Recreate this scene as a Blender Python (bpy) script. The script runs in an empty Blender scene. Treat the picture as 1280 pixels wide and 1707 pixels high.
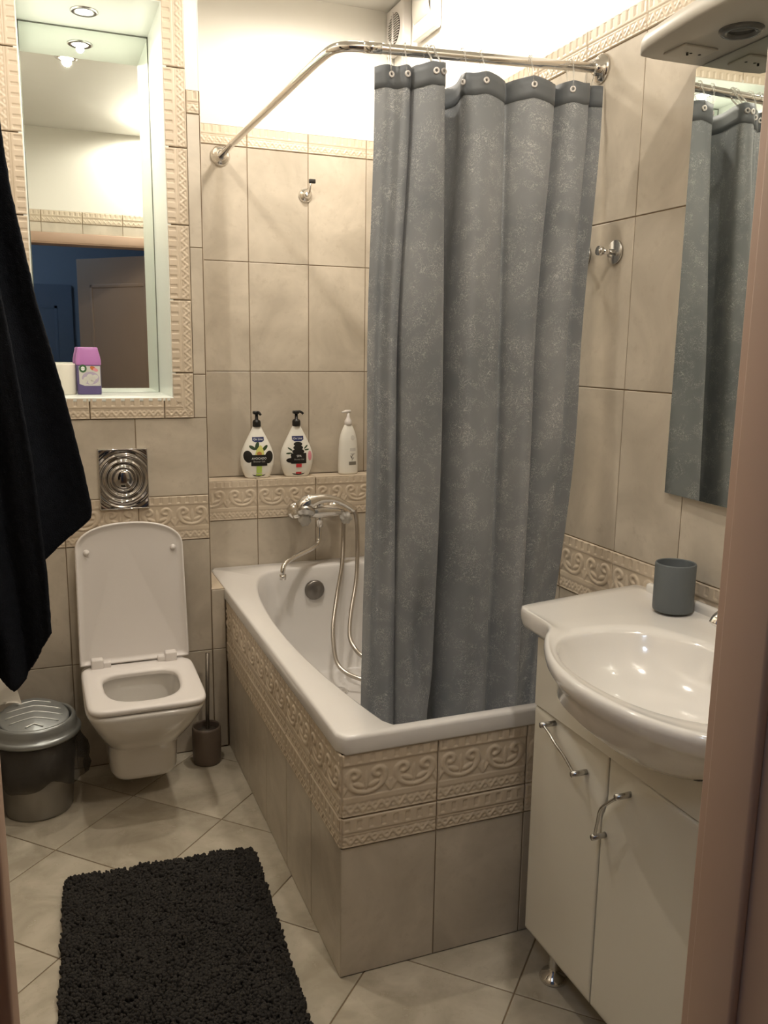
import bpy, math, random
import numpy as np
from mathutils import Vector, Matrix
random.seed(7); RNG = np.random.default_rng(7)
S = bpy.context.scene; COL = S.collection
PI = math.pi

# ---------------------------------------------------------------- camera, world, lights, exposure
CAM = (-0.5286, -1.5552, 1.3402); YAW, PITCH, ROLL, FPX = -0.377, 0.1867, 0.0136, 1431.98
cam = bpy.data.cameras.new('camera'); camo = bpy.data.objects.new('camera', cam); COL.objects.link(camo)
fw = Vector((-math.sin(YAW)*math.cos(PITCH), math.cos(YAW)*math.cos(PITCH), -math.sin(PITCH)))
rt = Vector((math.cos(YAW), math.sin(YAW), 0)); up = rt.cross(fw)
r2 = math.cos(ROLL)*rt + math.sin(ROLL)*up; u2 = -math.sin(ROLL)*rt + math.cos(ROLL)*up
camo.matrix_world = Matrix(((r2.x, u2.x, -fw.x, CAM[0]), (r2.y, u2.y, -fw.y, CAM[1]), (r2.z, u2.z, -fw.z, CAM[2]), (0, 0, 0, 1)))
cam.sensor_fit = 'VERTICAL'; cam.sensor_height = 36; cam.lens = FPX/1707*36; cam.clip_start = .02
S.camera = camo
S.view_settings.view_transform = 'Standard'; S.view_settings.look = 'None'
S.view_settings.gamma = 1; S.view_settings.use_curve_mapping = False
S.view_settings.exposure = 0.33
w = bpy.data.worlds.new('world'); S.world = w; w.use_nodes = True
w.node_tree.nodes['Background'].inputs[0].default_value = (.5, .6, .8, 1)
w.node_tree.nodes['Background'].inputs[1].default_value = .05
WARM = (1.0, .91, .79); SPOT_W = 17.0; NICHE_W = 8.0; HALL_W = 7.5
# (x, y, watts, bulb radius) of the ceiling spotlights; the last is added to brighten the front wall
CEIL_SPOTS = [(.42, 1.02, 34.0, .07), (-.36, .44, 18.0, .018), (.13, -.70, 27.0, .04)]

# ---------------------------------------------------------------- room dimensions
XL, XR, YT, YL, YU, YF = -.76, .717, 1.189, 1.4646, 1.553, -.845
ZC = 2.5226; ZTR = 2.0198; HT = .0656; H = .3816; Z2 = ZTR-H; Z1 = ZTR-2*H; ZL = .875; ZLB = .730; ZG = .351
W = .22; XE = -.05; NX0, NX1, NZ0, NZ1, NY = -.540, -.155, 1.187, 2.310, 1.495
ZS = .822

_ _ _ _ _

Exactly reproduce the run of lines from the start of the listing through the line with "-.70, 27.0, .04)]", inclusive; pictures are not copied.

RESULT OF THIS TASK
Recreate this scene as a Blender Python (bpy) script. The script runs in an empty Blender scene. Treat the picture as 1280 pixels wide and 1707 pixels high.
import bpy, math, random
import numpy as np
from mathutils import Vector, Matrix
random.seed(7); RNG = np.random.default_rng(7)
S = bpy.context.scene; COL = S.collection
PI = math.pi

# ---------------------------------------------------------------- camera, world, lights, exposure
CAM = (-0.5286, -1.5552, 1.3402); YAW, PITCH, ROLL, FPX = -0.377, 0.1867, 0.0136, 1431.98
cam = bpy.data.cameras.new('camera'); camo = bpy.data.objects.new('camera', cam); COL.objects.link(camo)
fw = Vector((-math.sin(YAW)*math.cos(PITCH), math.cos(YAW)*math.cos(PITCH), -math.sin(PITCH)))
rt = Vector((math.cos(YAW), math.sin(YAW), 0)); up = rt.cross(fw)
r2 = math.cos(ROLL)*rt + math.sin(ROLL)*up; u2 = -math.sin(ROLL)*rt + math.cos(ROLL)*up
camo.matrix_world = Matrix(((r2.x, u2.x, -fw.x, CAM[0]), (r2.y, u2.y, -fw.y, CAM[1]), (r2.z, u2.z, -fw.z, CAM[2]), (0, 0, 0, 1)))
cam.sensor_fit = 'VERTICAL'; cam.sensor_height = 36; cam.lens = FPX/1707*36; cam.clip_start = .02
S.camera = camo
S.view_settings.view_transform = 'Standard'; S.view_settings.look = 'None'
S.view_settings.gamma = 1; S.view_settings.use_curve_mapping = False
S.view_settings.exposure = 0.33
w = bpy.data.worlds.new('world'); S.world = w; w.use_nodes = True
w.node_tree.nodes['Background'].inputs[0].default_value = (.5, .6, .8, 1)
w.node_tree.nodes['Background'].inputs[1].default_value = .05
WARM = (1.0, .91, .79); SPOT_W = 17.0; NICHE_W = 8.0; HALL_W = 7.5
# (x, y, watts, bulb radius) of the ceiling spotlights; the last is added to brighten the front wall
CEIL_SPOTS = [(.42, 1.02, 34.0, .07), (-.36, .44, 18.0, .018), (.13, -.70, 27.0, .04)]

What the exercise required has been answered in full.